Section 501 of WIA encourages States to develop a unified plan for, at least, two or more of the following programs: 1) workforce investment activities under Title I of WIA; 2) adult education and literacy under Title II of WIA; 3) secondary vocational education (if the State legislature approves); and 4) postsecondary vocational education. This plan must include all of the elements required for a separate 5-year plan. If a State does not include both secondary and postsecondary vocational education in its unified plan, it must submit a separate vocational education plan for that part which is not included.

IV. Consolidated Plan

Section 14302 of the Elementary and Secondary Education Act (ESEA), as reauthorized by Title I of the Improving America's Schools Act (IASA), allows State education agencies (SEA) to apply for federal program funds including Perkins III funds through a single, simplified consolidated plan rather than through separate funding applications or plans. The approval of a consolidated plan does not alter the obligation of an SEA and its grantees to continue to comply with all programmatic requirements of each program. An SEA may consolidate administrative funds under specified programs. In addition, approval of a consolidated State plan does not authorize commingling of program funds.

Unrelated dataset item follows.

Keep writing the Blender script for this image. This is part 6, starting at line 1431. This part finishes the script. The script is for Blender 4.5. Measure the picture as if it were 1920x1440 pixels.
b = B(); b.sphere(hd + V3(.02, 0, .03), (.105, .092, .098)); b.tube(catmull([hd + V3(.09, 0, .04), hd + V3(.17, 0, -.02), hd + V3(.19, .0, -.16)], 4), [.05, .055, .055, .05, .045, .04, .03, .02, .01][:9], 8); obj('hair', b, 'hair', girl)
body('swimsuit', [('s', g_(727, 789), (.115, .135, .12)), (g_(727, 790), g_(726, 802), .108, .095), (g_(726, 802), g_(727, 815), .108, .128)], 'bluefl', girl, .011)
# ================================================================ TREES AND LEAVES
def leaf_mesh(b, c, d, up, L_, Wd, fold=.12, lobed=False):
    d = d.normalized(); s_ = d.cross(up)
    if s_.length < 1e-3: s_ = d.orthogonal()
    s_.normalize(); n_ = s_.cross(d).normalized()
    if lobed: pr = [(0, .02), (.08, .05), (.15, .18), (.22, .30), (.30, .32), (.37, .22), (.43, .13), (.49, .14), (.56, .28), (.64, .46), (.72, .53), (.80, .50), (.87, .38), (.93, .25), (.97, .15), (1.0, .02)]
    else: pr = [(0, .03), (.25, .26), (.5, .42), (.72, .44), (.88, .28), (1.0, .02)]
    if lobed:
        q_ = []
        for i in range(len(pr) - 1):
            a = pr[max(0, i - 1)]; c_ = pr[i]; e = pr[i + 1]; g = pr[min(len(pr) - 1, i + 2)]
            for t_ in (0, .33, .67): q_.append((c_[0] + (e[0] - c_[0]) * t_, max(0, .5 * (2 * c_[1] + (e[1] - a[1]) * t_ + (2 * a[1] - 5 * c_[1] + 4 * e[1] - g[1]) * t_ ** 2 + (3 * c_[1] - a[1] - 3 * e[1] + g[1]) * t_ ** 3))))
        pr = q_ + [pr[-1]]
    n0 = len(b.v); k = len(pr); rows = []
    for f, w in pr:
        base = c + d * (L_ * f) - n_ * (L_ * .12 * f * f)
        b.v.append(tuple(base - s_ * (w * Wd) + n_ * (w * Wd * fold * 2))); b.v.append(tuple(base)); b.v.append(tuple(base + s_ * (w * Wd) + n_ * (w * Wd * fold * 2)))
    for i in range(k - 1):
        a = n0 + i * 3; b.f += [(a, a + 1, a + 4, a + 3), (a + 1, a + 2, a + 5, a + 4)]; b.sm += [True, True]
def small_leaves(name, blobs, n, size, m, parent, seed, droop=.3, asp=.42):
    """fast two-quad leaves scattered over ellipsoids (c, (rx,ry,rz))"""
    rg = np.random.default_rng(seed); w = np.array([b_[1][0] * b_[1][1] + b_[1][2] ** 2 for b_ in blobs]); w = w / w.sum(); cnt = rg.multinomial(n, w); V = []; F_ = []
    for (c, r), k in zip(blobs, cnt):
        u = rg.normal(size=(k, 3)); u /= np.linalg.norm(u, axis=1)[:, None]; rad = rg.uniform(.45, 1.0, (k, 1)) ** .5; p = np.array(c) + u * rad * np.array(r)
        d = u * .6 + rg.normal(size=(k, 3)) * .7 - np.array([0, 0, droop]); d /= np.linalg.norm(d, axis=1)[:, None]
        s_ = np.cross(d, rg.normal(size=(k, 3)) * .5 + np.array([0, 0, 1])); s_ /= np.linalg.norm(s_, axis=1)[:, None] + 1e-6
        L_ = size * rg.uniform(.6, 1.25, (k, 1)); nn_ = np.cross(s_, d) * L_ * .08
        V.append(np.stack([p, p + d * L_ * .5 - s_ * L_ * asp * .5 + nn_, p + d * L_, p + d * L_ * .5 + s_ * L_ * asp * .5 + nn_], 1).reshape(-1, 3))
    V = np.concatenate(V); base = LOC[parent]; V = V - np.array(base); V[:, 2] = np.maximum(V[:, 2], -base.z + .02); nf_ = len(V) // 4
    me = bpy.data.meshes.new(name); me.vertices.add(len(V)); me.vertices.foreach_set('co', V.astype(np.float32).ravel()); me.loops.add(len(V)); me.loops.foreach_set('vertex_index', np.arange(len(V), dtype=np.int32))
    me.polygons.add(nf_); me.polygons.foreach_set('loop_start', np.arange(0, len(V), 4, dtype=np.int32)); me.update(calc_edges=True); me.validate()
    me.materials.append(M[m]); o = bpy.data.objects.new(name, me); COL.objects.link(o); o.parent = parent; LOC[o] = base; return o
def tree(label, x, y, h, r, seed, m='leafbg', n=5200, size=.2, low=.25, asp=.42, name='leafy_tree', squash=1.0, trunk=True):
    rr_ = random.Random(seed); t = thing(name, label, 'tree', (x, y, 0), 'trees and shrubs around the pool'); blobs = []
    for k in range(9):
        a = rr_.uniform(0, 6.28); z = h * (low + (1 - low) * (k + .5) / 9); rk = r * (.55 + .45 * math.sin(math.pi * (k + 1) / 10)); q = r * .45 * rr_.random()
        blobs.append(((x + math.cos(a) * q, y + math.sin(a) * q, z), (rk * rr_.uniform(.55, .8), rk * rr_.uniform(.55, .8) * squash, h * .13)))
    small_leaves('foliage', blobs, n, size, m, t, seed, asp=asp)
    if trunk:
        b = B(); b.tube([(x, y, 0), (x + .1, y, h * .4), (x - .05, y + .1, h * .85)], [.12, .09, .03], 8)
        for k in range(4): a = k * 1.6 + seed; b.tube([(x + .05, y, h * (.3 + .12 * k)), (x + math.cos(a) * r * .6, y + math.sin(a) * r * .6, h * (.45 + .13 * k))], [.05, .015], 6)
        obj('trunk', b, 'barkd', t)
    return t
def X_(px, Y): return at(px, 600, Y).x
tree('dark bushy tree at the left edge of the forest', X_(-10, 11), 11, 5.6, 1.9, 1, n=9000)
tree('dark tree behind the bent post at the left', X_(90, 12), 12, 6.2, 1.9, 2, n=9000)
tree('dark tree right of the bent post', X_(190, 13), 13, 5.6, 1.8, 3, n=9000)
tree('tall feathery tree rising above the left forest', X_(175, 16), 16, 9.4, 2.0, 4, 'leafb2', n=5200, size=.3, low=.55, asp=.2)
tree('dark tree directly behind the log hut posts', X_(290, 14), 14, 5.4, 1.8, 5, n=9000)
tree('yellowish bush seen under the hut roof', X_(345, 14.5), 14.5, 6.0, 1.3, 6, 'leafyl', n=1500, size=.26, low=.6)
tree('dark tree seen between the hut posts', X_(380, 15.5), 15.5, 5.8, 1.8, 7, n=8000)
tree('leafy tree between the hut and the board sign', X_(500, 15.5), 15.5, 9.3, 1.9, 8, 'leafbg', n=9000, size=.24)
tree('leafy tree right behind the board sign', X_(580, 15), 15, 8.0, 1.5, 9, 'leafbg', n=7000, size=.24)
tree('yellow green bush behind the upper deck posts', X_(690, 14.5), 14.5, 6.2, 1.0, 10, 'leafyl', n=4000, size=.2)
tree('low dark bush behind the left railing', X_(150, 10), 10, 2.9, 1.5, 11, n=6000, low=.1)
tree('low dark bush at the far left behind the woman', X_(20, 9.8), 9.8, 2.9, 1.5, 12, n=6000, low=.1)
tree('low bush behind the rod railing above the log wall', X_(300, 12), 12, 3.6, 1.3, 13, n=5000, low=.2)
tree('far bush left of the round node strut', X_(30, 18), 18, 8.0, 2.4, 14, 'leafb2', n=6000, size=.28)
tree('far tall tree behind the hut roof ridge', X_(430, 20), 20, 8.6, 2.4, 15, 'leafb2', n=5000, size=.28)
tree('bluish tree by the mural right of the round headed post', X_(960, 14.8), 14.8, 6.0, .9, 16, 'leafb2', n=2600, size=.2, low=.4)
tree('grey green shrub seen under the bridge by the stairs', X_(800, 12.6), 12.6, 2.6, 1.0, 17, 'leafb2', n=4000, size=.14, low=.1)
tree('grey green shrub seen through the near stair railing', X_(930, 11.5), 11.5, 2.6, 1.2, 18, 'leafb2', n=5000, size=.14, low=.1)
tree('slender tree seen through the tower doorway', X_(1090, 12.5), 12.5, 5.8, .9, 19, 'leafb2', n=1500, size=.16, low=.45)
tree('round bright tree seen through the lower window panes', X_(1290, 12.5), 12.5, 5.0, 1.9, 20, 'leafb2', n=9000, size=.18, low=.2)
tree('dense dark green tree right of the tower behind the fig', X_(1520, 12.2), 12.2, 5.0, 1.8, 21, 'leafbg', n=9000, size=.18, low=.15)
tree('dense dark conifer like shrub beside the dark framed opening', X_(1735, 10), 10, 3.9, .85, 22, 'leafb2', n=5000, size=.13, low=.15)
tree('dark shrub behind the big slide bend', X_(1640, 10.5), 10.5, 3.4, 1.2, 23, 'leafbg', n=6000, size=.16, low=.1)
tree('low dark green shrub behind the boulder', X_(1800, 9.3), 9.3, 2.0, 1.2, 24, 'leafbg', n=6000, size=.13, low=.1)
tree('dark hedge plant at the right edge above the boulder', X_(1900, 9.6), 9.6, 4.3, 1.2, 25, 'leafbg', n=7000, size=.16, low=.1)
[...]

Again, the State will be expected to include the levels of performance and be sufficiently rigorous for the State and this Department to reach agreement on levels of performance for the period July 1, 1999, through September 30, 2000, for each of the core indicators of performance identified in Section 113(b)(2).

If your State is interested in this option, please contact the Division of Vocational-Technical Education for further information.

Tech-Prep Education

Section 203(c) of Perkins III requires States to submit to the Secretary an application in the manner and accompanied by the information that the Secretary may require to receive Tech-Prep Education funds. We recommend that the State's Tech-Prep application be submitted as part of the State plan. We also recommend that the Tech-Prep application follow the same specific procedures and requirements for whichever option your State chooses for the State plan.

As mentioned before, we are offering the same options for Tech-Prep as for the Basic Grants. Therefore, we are providing additional guidance for the three options under transitional Tech-Prep applications.

I. Transitional Plan (three options)

Under the first option, the one-year Tech-Prep transitional application must contain a general description of any changes the State intends to make to the existing State Tech-Prep plan in order to respond to changes in Perkins III's Tech Prep Education Act, Title II.

For instance, will the State make the awards on a competitive basis or on the basis of a formula?

How will the State review applications based on their potential to create an effective Tech-Prep education program? Are applications addressing the seven elements of Section 204(c)? For example,

  • How will the curriculum be changed to help program participants meet academic standards developed by the State?
  • Will the program design be modified to include work-based or worksite learning?
  • Will the program design be modified to use educational technology and distance learning?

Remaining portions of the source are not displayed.